Countries that receive large shipments of plastic waste could also bring forward pollution litigation, says Beresford. This is especially a risk for companies if their packaging is easily identifiable or branded as the responsibility can be traced back to them.
Businesses across the supply chain could be exposed to these risks, including manufacturers, consumer goods companies and marketing firms, he adds.

International courts raise the bar
International courts are also setting a precedent for states and companies to protect citizens against climate harm, Beresford says.
In July, the International Court of Justice delivered a legal opinion making it clear that states and companies have a “legal duty” to mitigate against climate change under international law.
Prior to the ICJ opinion, the Inter-American Court of Human Rights, based in Costa Rica, also issued an advisory opinion stating that people have a human right to a healthy climate and states have a duty to protect that right.
While these cases relate to climate change and emissions, rather than plastic pollution, they establish a “basic rule book” of corporate liability for environmental harm under international law and could be used to inform future cases, says Beresford.
Reuse and refill remains minimal
Refillable and reusable packaging would help large consumer goods companies to reduce their use of plastics and therefore their risk, Drzewicka says. But brands are not adopting these strategies beyond small pilot projects because “virgin plastics are still cheaper”, she argues.
Indeed, large companies have been scaling back their ambition when it comes to plastic reduction targets.

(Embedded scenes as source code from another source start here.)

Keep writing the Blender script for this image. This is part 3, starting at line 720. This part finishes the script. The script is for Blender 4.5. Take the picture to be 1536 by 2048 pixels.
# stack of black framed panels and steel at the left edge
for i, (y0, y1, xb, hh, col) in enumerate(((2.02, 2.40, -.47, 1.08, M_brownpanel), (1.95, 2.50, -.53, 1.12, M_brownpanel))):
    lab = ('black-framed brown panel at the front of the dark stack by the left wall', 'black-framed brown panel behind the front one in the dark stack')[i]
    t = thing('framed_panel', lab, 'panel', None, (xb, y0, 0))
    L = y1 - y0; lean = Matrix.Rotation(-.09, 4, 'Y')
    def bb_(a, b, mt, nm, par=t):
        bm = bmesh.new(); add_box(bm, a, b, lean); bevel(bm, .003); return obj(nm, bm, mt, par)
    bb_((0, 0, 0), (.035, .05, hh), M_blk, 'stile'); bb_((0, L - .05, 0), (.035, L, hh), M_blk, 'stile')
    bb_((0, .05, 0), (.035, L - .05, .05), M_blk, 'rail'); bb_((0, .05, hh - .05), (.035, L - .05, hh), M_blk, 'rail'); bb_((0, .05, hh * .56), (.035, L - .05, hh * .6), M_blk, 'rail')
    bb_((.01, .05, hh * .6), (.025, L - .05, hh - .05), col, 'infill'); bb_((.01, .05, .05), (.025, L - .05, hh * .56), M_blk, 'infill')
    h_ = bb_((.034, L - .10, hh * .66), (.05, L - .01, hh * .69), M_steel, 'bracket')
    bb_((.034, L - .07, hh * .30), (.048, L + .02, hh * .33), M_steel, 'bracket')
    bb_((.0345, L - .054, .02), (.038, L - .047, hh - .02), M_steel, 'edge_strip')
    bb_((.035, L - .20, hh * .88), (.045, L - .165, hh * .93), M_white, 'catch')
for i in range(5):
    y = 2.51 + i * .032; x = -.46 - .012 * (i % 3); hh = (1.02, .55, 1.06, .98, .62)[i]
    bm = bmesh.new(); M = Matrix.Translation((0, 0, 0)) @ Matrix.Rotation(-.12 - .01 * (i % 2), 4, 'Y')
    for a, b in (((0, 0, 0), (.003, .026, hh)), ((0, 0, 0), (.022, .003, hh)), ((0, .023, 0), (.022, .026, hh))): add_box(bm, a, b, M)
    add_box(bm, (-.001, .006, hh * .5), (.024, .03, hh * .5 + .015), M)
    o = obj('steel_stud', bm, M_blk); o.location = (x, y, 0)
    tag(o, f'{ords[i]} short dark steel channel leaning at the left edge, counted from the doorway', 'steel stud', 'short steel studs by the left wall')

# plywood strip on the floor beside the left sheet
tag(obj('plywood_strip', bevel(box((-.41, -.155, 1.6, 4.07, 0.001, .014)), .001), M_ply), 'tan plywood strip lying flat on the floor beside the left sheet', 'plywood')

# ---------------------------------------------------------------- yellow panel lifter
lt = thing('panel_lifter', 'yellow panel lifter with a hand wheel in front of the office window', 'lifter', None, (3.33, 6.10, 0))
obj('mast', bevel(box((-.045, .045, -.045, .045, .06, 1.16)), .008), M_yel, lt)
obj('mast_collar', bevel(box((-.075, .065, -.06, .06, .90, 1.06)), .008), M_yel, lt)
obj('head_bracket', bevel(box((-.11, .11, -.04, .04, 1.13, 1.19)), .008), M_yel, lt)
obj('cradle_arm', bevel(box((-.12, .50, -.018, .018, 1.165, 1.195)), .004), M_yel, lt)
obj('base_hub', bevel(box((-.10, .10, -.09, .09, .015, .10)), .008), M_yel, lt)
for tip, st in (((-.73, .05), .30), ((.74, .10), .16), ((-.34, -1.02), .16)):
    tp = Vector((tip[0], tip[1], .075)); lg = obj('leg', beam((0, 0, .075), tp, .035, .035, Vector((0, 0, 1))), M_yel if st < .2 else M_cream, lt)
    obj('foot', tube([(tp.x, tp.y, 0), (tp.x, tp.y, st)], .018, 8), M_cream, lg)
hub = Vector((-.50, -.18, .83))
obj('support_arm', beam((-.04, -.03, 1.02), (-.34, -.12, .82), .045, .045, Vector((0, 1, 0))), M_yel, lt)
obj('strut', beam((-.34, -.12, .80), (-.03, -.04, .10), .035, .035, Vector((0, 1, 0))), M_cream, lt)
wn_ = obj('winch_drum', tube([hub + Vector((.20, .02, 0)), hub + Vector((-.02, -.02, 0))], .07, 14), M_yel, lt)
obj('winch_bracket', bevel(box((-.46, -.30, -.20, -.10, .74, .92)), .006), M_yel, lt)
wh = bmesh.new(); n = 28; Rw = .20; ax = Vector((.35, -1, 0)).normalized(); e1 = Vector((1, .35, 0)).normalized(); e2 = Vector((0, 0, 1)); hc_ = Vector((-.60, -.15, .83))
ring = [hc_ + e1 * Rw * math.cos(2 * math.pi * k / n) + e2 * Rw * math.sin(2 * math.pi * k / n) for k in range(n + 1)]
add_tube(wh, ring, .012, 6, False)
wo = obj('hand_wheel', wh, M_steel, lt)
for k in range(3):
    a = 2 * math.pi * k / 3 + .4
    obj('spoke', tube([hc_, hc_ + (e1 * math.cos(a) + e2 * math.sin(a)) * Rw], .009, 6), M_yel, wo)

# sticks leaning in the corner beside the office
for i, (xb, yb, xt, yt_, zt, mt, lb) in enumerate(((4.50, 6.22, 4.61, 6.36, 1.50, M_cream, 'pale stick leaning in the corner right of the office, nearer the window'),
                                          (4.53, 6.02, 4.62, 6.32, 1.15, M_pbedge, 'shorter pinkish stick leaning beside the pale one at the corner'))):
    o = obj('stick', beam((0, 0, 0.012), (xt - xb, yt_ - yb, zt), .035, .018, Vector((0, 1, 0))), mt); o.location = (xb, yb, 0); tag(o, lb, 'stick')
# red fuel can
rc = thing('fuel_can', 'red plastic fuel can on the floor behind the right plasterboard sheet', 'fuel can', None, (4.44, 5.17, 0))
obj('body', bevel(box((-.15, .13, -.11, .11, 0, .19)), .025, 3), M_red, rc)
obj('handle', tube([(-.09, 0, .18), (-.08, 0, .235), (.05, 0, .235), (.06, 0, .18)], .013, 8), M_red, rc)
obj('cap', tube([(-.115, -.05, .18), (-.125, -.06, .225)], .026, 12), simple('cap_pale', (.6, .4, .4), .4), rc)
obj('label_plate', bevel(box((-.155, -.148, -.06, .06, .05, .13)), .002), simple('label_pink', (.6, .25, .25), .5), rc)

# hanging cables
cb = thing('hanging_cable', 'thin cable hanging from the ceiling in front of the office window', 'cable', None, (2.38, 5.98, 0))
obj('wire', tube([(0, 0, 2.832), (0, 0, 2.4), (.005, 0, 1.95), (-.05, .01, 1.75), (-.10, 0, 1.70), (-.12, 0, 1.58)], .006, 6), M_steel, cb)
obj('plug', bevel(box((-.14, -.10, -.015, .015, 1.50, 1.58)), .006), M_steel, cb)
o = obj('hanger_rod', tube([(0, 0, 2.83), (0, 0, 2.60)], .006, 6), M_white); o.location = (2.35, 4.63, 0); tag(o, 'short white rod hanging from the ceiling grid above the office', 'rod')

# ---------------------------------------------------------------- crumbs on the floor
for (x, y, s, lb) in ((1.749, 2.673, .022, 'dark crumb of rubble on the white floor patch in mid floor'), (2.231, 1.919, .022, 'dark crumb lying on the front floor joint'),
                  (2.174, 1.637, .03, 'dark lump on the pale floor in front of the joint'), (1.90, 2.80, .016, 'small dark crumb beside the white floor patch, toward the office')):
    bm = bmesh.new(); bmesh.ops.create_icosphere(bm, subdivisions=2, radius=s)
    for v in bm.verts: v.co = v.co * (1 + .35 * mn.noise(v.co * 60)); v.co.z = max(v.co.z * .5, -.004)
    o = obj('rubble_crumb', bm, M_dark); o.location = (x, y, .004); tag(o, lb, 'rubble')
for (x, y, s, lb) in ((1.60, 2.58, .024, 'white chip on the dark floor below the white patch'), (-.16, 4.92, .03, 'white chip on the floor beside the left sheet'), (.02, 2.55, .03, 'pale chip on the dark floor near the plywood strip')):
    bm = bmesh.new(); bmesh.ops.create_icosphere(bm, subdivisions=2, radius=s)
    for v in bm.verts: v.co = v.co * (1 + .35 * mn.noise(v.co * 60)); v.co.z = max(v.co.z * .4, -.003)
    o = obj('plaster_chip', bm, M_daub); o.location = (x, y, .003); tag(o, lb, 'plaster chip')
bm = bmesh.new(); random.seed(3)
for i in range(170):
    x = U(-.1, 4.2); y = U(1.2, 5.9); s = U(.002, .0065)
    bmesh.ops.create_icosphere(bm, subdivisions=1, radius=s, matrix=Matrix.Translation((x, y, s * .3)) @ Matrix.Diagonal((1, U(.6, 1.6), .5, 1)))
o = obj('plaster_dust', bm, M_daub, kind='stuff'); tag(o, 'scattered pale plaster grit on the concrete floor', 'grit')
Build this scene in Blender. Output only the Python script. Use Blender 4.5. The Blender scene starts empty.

Unilever pledged in 2019 to cut its virgin plastics use by 50 per cent by 2025. In 2024, it said it was aiming for a 30 per cent reduction by 2026 and a 40 per cent decrease by 2028, and continues to sell many of its products in unrecyclable plastic sachets.
A Unilever spokesperson said “transformation takes time” but that the company is “working towards a future where plastic is reduced, and packaging is reused, recycled or composted”.
Similarly, Colgate-Palmolive said in its 2023 sustainability report that it may miss its 2025 goal to make all of its packaging recyclable, reusable or compostable.
Nestlé tells Sustainable Views that as of 2024 it had reduced its plastics use by 21 per cent compared with a 2018 baseline year, and is seeking to increase this to 33 per cent by 2025.
Danone, updated its vigilance plan this year to account for plastics risk following engagement with non-profits.
However, Drzewicka argues that companies are still overly reliant on recycling as a solution. To truly mitigate the risks associated with plastics, companies must develop “new ways to distribute their products”, she says.